* start DATA PROVIDED *

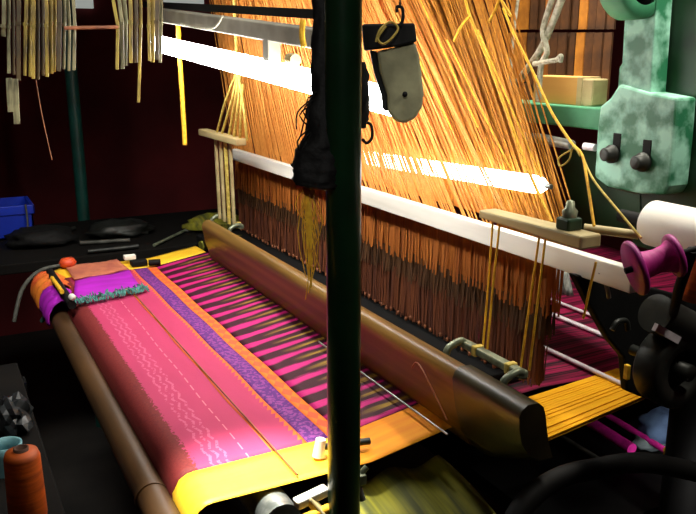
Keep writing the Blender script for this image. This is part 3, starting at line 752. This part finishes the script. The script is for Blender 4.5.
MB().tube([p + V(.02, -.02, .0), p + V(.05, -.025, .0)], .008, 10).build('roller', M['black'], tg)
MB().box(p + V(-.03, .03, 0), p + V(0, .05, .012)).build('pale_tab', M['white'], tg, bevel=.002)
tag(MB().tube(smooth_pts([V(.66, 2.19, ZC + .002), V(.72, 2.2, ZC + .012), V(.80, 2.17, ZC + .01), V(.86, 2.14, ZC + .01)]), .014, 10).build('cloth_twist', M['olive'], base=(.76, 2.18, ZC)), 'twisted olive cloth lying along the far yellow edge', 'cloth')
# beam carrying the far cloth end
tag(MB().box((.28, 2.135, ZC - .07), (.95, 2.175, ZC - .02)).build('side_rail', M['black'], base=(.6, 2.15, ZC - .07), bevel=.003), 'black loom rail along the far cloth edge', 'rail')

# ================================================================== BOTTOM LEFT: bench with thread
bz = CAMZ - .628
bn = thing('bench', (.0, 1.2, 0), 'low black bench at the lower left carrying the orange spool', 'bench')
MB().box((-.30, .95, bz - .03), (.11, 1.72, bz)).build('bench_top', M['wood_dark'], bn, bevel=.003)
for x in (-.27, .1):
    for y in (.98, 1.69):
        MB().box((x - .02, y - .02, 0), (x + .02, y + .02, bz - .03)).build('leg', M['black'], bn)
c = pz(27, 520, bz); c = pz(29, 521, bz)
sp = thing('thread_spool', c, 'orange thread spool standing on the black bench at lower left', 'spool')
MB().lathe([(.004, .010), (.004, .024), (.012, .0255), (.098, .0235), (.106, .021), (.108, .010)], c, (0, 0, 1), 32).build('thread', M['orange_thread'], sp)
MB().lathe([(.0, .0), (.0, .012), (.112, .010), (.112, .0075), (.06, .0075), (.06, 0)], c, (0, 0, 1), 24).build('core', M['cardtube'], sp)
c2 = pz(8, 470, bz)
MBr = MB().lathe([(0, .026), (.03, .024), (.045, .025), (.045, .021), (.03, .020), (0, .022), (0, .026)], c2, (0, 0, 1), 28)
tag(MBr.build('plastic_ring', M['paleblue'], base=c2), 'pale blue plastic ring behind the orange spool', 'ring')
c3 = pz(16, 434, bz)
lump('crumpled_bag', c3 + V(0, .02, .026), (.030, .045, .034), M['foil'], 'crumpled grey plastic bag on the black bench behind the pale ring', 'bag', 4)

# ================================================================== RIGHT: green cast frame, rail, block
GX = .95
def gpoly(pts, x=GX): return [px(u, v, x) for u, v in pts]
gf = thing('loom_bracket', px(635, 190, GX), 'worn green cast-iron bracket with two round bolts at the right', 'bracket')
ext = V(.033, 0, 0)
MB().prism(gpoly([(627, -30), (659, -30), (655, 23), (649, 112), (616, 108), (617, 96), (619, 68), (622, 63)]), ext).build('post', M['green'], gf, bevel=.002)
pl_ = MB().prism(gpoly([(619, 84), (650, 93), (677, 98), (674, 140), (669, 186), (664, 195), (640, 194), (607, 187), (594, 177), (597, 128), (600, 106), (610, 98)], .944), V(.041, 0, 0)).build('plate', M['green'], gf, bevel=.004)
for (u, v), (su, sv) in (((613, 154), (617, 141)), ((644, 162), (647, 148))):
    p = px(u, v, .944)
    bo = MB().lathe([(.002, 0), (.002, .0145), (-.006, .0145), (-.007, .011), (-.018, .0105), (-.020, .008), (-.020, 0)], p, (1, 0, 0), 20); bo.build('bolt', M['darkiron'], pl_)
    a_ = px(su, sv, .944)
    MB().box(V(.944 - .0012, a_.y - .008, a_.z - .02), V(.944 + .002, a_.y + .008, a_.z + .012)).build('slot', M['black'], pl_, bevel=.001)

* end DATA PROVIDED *
* start DATA PROVIDED *

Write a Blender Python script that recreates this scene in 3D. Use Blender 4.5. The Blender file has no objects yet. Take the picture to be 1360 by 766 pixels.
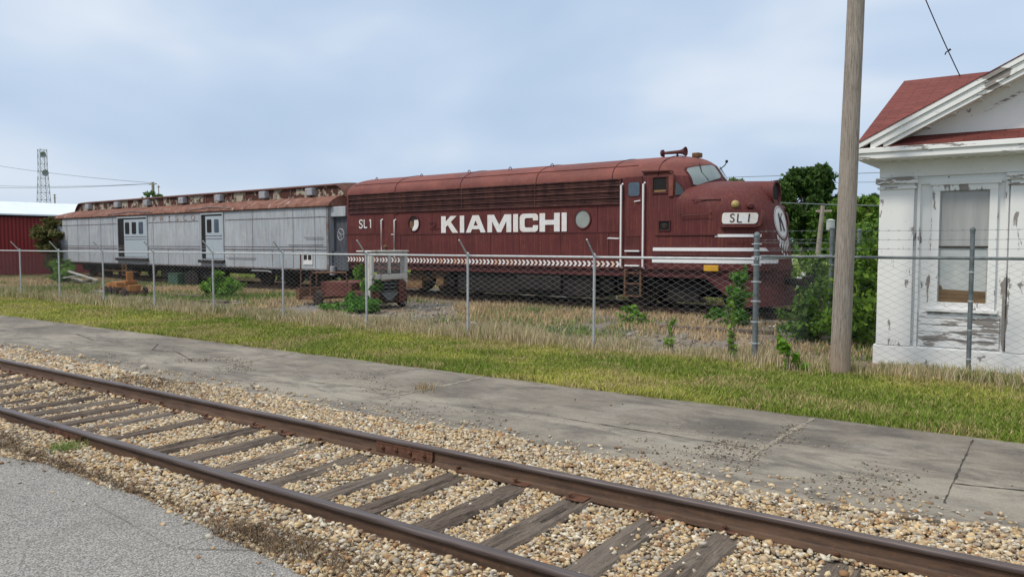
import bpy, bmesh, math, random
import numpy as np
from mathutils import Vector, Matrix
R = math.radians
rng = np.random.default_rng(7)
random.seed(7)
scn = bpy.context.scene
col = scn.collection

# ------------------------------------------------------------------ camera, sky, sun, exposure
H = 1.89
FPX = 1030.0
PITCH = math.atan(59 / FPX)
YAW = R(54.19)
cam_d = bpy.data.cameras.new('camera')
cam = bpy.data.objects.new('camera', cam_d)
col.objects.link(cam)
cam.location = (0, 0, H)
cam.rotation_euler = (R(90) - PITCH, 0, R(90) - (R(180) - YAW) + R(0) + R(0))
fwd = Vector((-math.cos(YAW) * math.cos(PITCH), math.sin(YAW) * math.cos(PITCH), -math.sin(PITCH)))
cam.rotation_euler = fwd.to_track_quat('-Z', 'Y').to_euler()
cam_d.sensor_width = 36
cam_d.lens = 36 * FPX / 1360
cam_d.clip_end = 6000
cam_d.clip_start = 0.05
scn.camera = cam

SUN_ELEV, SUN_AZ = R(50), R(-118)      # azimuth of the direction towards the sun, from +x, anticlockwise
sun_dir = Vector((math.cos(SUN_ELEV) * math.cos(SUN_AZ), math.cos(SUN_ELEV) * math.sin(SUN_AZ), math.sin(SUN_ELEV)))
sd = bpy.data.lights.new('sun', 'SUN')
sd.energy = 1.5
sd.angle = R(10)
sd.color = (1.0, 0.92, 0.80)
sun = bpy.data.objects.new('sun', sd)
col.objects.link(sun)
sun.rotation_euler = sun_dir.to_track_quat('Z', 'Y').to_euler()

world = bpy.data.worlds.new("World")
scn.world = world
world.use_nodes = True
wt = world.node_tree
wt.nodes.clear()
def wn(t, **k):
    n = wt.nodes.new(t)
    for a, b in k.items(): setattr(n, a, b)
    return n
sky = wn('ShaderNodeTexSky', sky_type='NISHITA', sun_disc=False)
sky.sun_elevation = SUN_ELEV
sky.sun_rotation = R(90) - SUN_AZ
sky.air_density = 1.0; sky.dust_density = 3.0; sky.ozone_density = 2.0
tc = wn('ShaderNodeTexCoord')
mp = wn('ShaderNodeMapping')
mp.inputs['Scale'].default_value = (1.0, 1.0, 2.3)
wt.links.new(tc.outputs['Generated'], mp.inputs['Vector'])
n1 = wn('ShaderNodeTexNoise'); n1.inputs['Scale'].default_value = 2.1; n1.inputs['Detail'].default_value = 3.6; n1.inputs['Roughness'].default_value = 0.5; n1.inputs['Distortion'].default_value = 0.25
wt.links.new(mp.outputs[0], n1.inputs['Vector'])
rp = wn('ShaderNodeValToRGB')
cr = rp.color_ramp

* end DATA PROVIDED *

**TASK REQUIREMENTS**: Set down the lines running from the one with "Write a Blender" through the one with "col = scn.collection", both ends kept, exactly and with no pictures.

**WRITTEN RESPONSE**:
Write a Blender Python script that recreates this scene in 3D. Use Blender 4.5. The Blender file has no objects yet. Take the picture to be 1360 by 766 pixels.
import bpy, bmesh, math, random
import numpy as np
from mathutils import Vector, Matrix
R = math.radians
rng = np.random.default_rng(7)
random.seed(7)
scn = bpy.context.scene
col = scn.collection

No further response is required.